First things first; you're in a position through no fault of your own, you're not ugly, you're not bad.
You're a fully functioning, questioning individual, a young woman in 21st century Europe - "village Islam" doesn't fit that, and quite right too. I draw a distinction between the religion and its conservative manifestation which may or may not be there.
In the end we all make our peace with our personal God, or none. No one can influence that.
Secondly, this is 21st century Europe. Within the Law, and that's Statute not Sharia, no one can tell you what to do.
If you want to follow a more liberal interpretation of Islam, or dump it altogether, that's your business.
There will be those that say "You're not a good Muslim" - well in my Book there's a passage that says "Let him without sin cast the first stone". There should be no takers.
There are however some practical considerations, unique to your religious and social setting.
Were you to dump the hijab, would you be in danger of personal violence, or waking up in Pakistan with no passport and betrothed to some second cousin you've never met? The fact the question has to be asked is a condemnation of village Islam, but we are where we are. If the answers are yes you need to be looking for the protection of the State and outside agencies - that is simply unacceptable.

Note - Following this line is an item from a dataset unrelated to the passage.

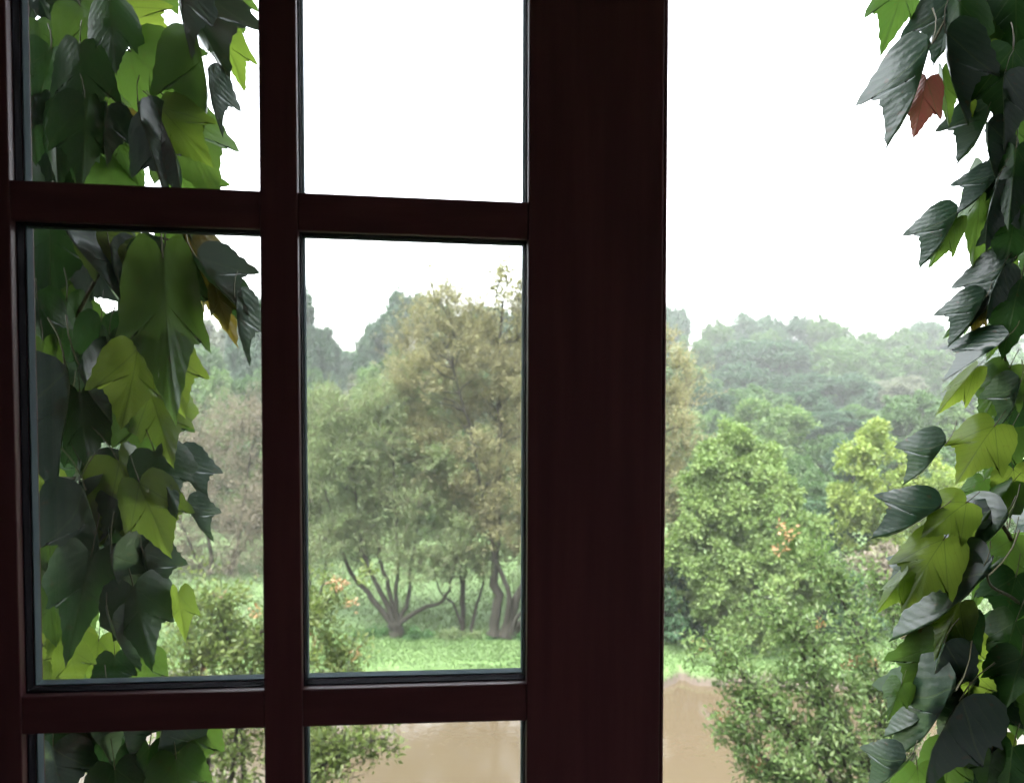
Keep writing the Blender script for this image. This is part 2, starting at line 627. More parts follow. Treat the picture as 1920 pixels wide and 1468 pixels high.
# --- grey-green willow with a fan of stems, in the middle pane
g = ground_at(742, 1192)
Y = g.y
B = (742, 1190)
near_tree('willow_tree', 'grey-green willow fanning out from one short trunk, dark undergrowth at its foot', 'tree', g,
          [(px_path([B, (741, 1165)], Y), 0.16, 0.13),
           (px_path([(738, 1168), (690, 1110), (660, 1075), (630, 1000), (605, 900)], Y, 0.4), 0.075, 0.02),
           (px_path([(740, 1168), (715, 1110), (690, 1065), (672, 990), (665, 880)], Y, -0.4), 0.07, 0.02),
           (px_path([(742, 1166), (728, 1100), (712, 1040), (700, 950), (690, 820)], Y, 0.5), 0.06, 0.02),
           (px_path([(744, 1166), (742, 1110), (748, 1050), (740, 940), (735, 820)], Y, -0.3), 0.055, 0.02),
           (px_path([(746, 1168), (765, 1125), (770, 1060), (785, 970), (790, 850)], Y, 0.3), 0.06, 0.02),
           (px_path([(746, 1170), (790, 1140), (830, 1125), (850, 1075), (865, 1000)], Y, -0.2), 0.06, 0.02)],
          poly_blobs([(560, 900), (570, 790), (610, 740), (650, 790), (690, 730), (740, 780), (770, 700), (810, 790), (850, 880), (870, 960), (862, 1050), (835, 1085), (790, 1090), (760, 1060), (735, 1080), (700, 1045), (660, 1070), (610, 1065), (572, 1050)],
                     95, 22, 42, Y, 0.9),
          'willow', 'bark_grey', sprays=44, per=21, L=0.066, W=0.025, twig_r=0.006, part='stem', up=0.7, droop=0.05, length=1.4, spread=0.8, flat=1.0)

# --- smaller willow to its right
g = ground_at(866, 1188)
Y = g.y
near_tree('willow_tree', 'small thin-stemmed willow between the fanned willow and the big brown tree', 'tree', g,
          [(px_path([(866, 1188), (868, 1130), (862, 1060), (850, 980)], Y), 0.07, 0.02),
           (px_path([(864, 1170), (848, 1130), (822, 1105), (812, 1050)], Y, 0.3), 0.035, 0.015),
           (px_path([(868, 1150), (872, 1080), (885, 1010)], Y, -0.3), 0.045, 0.015),
           (px_path([(884, 1190), (892, 1140), (906, 1095), (915, 1010)], Y, 0.5), 0.05, 0.015)],
          px_blobs([(860, 1010, 60), (905, 985, 60), (880, 1055, 42), (835, 1065, 36), (850, 940, 50), (910, 1050, 34)], Y, 0.4),
          'willow', 'bark', sprays=75, per=16, L=0.085, W=0.036, twig_r=0.007, part='stem', up=0.3, droop=0.1, spread=0.8, flat=1.0)

# --- the big olive-brown tree behind the wide stile
g = ground_at(945, 1196)
Y = g.y
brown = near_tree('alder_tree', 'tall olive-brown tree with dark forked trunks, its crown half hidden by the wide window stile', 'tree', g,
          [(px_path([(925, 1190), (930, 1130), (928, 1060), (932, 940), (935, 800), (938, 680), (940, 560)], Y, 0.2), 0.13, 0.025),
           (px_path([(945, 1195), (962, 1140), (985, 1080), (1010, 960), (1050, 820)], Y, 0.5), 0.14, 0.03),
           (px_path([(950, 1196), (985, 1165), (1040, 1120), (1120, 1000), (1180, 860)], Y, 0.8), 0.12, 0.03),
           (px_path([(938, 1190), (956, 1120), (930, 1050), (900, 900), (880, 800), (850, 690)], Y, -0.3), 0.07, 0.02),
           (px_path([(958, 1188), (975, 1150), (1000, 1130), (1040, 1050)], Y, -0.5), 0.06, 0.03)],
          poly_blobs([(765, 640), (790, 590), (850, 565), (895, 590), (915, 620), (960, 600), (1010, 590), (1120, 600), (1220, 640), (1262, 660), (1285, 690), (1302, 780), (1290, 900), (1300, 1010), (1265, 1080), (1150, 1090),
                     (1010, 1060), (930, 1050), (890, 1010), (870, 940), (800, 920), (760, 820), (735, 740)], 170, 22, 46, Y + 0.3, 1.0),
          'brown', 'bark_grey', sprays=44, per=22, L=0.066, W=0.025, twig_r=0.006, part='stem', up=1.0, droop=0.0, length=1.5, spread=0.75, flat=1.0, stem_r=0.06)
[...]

If your Dad went properly medieval on you and threw you out, could you support yourself, would you have somewhere to turn? Coming from a conservative background your contacts outside that milieu will be limited, do you have at least someone, Muslim or Anglo, who would support you through a bumpy ride? If the answers are no, then you need to do something about it, you might just have to walk off and make a new life - people do, people survive, people thrive.
Only you know your circumstances and the above might sound like a council of despair, they are not, they are just markers to tick off on your path to a life well lived. There would be nothing worse than "coming out" and ending up back where you started, browbeaten.
If you decide to change your life, make sure that you have options and contingencies, a plan, even if it's only a number of a refuge in your mobile. There will be help out there, you're not the only one.
It may take time to get where you need to be to carry through whatever decision you make, but actively following a plan as opposed to being passively stuck in an unacceptable situation will hopefully lift your spirits.
Whatever your decision, stay safe, best of luck.